L’Acadie, au jour le jour
La Société Nationale de l’Acadie regroupe quatre associations provinciales des provinces atlantiques et leurs correspondants jeunesse. Des associations de Louisiane, Miquelon, du Québec de l’Alberta, de même que la Corporation des Acadiens des Îles comptent au nombre des membres associés. La SNA a pour mission de promouvoir les intérêts du peuple acadien, particulièrement de l’Atlantique. C’est ainsi qu’elle représente et valorise l’Acadie sur toutes les tribunes, favorise la concertation et le réseautage et assure l’organisation du Congrès mondial acadien. Avec le passage de la SNA aux Îles, l’occasion est belle pour réfléchir à la contribution spécifique que les Madelinots peuvent apporter à l’organisation, à la façon dont nous cultivons notre identité acadienne, notre rapport à l’histoire de même qu’aux liens que nous entretenons avec la diaspora.
Nous devons pour cela mieux connaître notre histoire. À cet égard, les recherches de Chantal Naud, de Maxime Arseneau et de quelques autres sont indispensables. Tout comme le rôle du Musée de la mer et du Centre d’archives régionales des Îles, des institutions que nous devons continuer de soutenir et de fréquenter. Comme la fresque Mes îles, mon pays, qui favorise le rayonnement de notre culture. Il faut également saluer les initiatives citoyennes comme la commémoration cette année du 250e anniversaire de l’arrivée des premières familles à Havre-aux-Maisons, qui permettent de mieux comprendre notre passé, conjugué au présent.
L’archipel doit aussi maintenir et développer ses liens avec les autres communautés acadiennes.

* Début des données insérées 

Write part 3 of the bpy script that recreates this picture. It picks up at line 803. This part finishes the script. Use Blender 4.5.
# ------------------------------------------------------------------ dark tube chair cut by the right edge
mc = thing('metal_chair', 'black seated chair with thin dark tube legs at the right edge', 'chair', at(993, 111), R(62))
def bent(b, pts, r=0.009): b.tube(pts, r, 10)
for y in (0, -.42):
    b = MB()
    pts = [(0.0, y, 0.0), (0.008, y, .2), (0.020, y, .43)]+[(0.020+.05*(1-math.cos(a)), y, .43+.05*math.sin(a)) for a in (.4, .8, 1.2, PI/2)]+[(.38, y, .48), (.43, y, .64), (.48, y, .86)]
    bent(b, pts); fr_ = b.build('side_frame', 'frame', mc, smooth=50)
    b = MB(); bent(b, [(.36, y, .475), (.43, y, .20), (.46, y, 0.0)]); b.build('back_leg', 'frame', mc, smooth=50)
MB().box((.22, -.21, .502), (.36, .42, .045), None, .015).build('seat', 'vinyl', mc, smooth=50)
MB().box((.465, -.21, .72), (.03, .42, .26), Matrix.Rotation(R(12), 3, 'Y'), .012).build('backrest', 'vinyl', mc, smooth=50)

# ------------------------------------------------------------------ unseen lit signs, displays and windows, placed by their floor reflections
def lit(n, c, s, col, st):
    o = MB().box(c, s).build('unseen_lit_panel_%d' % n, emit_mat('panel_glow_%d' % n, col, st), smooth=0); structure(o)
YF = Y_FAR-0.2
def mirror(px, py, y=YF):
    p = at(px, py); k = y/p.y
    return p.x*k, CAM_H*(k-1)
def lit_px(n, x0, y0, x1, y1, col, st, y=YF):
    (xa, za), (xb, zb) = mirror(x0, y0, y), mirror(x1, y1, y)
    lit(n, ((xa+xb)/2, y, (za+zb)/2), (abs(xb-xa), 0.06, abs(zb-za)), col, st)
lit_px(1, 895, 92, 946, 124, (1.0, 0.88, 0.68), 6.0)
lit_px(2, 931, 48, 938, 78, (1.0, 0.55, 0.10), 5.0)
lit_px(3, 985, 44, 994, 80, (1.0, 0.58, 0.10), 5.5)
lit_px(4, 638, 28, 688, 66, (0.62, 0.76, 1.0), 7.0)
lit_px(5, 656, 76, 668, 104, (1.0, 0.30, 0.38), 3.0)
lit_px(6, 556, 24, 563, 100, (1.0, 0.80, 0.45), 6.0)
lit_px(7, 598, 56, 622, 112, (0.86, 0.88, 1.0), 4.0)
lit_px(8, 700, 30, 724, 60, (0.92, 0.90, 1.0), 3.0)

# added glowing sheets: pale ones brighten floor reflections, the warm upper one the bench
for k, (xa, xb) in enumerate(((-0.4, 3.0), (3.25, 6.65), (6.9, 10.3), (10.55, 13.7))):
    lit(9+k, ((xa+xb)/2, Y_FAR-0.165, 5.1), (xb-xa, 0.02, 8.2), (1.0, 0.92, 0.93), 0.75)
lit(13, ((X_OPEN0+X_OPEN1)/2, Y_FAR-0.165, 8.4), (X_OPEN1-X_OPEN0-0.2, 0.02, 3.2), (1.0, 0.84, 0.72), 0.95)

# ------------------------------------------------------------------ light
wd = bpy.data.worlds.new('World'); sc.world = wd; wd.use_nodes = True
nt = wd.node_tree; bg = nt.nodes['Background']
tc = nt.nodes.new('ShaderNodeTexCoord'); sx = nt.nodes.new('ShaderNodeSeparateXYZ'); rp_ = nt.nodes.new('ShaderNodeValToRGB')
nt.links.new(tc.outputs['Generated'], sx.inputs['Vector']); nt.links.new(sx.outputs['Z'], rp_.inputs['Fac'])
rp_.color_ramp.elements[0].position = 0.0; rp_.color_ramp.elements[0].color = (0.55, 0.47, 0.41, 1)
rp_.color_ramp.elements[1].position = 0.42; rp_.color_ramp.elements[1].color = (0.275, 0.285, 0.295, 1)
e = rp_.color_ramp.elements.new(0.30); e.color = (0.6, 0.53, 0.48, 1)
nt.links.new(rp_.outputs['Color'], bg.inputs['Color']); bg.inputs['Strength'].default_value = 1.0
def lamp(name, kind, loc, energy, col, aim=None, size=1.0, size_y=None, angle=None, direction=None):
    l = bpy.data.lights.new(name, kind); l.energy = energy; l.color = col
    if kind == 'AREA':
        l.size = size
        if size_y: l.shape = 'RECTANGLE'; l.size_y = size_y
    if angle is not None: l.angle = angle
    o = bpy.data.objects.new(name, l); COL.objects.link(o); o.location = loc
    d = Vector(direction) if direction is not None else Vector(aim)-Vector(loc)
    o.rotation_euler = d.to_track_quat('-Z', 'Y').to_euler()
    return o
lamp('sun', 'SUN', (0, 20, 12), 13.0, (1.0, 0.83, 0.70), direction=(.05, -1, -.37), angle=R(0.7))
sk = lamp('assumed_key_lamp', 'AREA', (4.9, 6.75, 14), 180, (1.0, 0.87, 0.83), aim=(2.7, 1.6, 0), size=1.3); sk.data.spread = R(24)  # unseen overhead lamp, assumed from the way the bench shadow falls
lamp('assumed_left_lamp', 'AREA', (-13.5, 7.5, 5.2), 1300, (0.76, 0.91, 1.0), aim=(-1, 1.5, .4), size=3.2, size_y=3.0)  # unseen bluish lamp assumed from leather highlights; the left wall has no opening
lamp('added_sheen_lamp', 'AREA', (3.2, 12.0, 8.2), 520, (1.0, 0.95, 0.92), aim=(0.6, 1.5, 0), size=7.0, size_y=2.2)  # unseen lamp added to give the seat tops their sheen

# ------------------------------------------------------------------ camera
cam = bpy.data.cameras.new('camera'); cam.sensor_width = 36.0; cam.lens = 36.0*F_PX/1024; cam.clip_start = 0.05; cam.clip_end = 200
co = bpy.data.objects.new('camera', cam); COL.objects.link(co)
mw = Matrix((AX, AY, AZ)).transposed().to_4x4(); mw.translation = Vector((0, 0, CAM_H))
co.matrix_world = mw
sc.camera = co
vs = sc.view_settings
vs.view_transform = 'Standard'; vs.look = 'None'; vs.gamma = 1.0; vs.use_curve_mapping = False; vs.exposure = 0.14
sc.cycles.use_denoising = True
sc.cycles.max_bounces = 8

Par exemple, les échanges culturels avec la région Évangeline de l’Île-du-Prince-Édouard, ou à travers l’entente Acadie-Québec, souvent pilotés par Arrimage, enrichissent notre culture. Dans un autre registre, nous pouvons relancer et approfondir les liens socioéconomiques explorés il y a quelques années avec la péninsule acadienne du Nouveau-Brunswick. Il faut aussi maintenir les acquis. Qu’advient-il du jumelage entre les Îles et les Acadiens de Miquelon, dont le 30e anniversaire a été complètement passé sous silence l’an dernier?
Porte-étendard du drapeau acadien dans l’archipel, la Corporation des Acadiens des Îles ne bénéficie pas du soutien, du membership et du rayonnement qu’elle mérite malgré ses 25 années de loyaux services. Il est à espérer que les Madelinots trouvent, avec elle, les moyens de célébrer l’Acadie au jour le jour, et de prendre part à la grande conversation du peuple acadien. Souvenons-nous que le 28 juillet a été proclamé le jour de la commémoration du Grand Dérangement, suite à la reconnaissance par la gouverneure générale du Canada du drame humain que fut la déportation des Acadiens. Comment se fait-il que l’on retrouve une dizaine de monuments commémorant la déportation au Nouveau-Brunswick, en Nouvelle-Écosse, à l’Île-du-Prince-Édouard, à Terre-Neuve, en Louisiane, à Miquelon et même à Bécancour, mais rien aux Îles-de-la-Madeleine? Ultimement, peut-on imaginer qu’avec les réflexions en cours à la SNA et la volonté de ramener l’évènement à une dimension plus humaine, l’archipel puisse être un jour l’hôte d’une partie des activités du Congrès mondial acadien?